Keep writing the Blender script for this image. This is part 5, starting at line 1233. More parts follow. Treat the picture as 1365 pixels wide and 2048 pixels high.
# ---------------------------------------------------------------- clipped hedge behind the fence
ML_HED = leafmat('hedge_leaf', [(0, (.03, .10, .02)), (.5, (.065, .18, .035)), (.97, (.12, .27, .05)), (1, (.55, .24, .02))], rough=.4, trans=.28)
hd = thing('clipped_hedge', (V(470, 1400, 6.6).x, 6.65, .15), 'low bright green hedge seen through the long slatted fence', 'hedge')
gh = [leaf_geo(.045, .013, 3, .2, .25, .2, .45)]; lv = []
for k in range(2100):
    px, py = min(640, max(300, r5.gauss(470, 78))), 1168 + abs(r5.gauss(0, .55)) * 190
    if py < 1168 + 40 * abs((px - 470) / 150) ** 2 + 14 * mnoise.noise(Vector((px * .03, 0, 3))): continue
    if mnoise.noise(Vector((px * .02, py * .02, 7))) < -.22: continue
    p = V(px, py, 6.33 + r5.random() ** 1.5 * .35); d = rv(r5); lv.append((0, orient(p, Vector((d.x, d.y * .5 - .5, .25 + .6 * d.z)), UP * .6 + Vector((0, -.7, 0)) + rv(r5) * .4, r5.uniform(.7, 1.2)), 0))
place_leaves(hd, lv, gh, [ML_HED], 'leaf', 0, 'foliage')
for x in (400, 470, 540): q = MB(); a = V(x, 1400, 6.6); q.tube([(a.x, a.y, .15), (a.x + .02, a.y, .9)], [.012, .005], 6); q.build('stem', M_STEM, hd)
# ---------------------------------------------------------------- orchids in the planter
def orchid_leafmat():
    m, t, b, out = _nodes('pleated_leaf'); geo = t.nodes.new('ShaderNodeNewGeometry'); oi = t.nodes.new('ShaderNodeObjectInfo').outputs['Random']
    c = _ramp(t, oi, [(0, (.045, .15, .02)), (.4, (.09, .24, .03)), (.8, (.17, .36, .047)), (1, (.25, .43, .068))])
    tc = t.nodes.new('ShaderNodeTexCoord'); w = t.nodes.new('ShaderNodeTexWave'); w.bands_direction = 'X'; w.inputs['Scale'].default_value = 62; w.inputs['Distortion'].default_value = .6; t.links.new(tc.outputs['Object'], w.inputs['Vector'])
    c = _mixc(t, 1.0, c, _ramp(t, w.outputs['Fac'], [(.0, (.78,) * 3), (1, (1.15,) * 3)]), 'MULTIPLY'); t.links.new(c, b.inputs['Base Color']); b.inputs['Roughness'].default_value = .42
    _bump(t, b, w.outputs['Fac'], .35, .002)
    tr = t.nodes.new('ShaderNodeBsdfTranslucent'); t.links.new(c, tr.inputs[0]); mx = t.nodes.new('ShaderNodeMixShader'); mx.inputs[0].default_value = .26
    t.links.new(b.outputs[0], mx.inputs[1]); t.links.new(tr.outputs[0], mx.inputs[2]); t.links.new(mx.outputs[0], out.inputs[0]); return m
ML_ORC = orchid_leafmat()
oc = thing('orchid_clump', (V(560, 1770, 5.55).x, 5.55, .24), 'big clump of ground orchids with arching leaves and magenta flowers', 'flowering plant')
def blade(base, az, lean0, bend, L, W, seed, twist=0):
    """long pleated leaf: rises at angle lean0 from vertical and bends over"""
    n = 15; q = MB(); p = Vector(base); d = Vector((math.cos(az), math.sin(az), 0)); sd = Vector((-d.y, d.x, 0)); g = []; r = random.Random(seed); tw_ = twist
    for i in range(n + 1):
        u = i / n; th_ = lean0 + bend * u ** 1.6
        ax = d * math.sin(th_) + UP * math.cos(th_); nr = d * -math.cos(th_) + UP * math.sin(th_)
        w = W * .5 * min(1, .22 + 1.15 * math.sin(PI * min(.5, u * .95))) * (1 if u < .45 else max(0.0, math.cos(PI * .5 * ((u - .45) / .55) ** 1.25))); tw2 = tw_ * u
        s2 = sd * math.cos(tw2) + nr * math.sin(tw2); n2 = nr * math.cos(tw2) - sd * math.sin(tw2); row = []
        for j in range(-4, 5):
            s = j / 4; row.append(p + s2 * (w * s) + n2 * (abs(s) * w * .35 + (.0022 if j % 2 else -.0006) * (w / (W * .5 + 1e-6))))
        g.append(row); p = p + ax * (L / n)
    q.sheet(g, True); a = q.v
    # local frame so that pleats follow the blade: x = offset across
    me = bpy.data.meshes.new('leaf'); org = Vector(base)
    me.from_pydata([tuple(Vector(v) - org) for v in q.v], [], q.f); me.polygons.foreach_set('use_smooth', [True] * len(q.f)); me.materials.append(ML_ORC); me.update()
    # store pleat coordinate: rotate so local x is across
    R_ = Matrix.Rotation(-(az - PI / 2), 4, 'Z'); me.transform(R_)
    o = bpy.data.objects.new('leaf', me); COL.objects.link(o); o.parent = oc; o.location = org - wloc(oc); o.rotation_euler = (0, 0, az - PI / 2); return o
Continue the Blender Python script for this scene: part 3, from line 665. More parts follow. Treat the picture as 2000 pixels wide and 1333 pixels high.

### Task to carry out
Find the word "More" in the records and pull out each line that has it.

### Solution to the problem
Keep writing the Blender script for this image. This is part 5, starting at line 1233. More parts follow. Treat the picture as 1365 pixels wide and 2048 pixels high.
Continue the Blender Python script for this scene: part 3, from line 665. More parts follow. Treat the picture as 2000 pixels wide and 1333 pixels high.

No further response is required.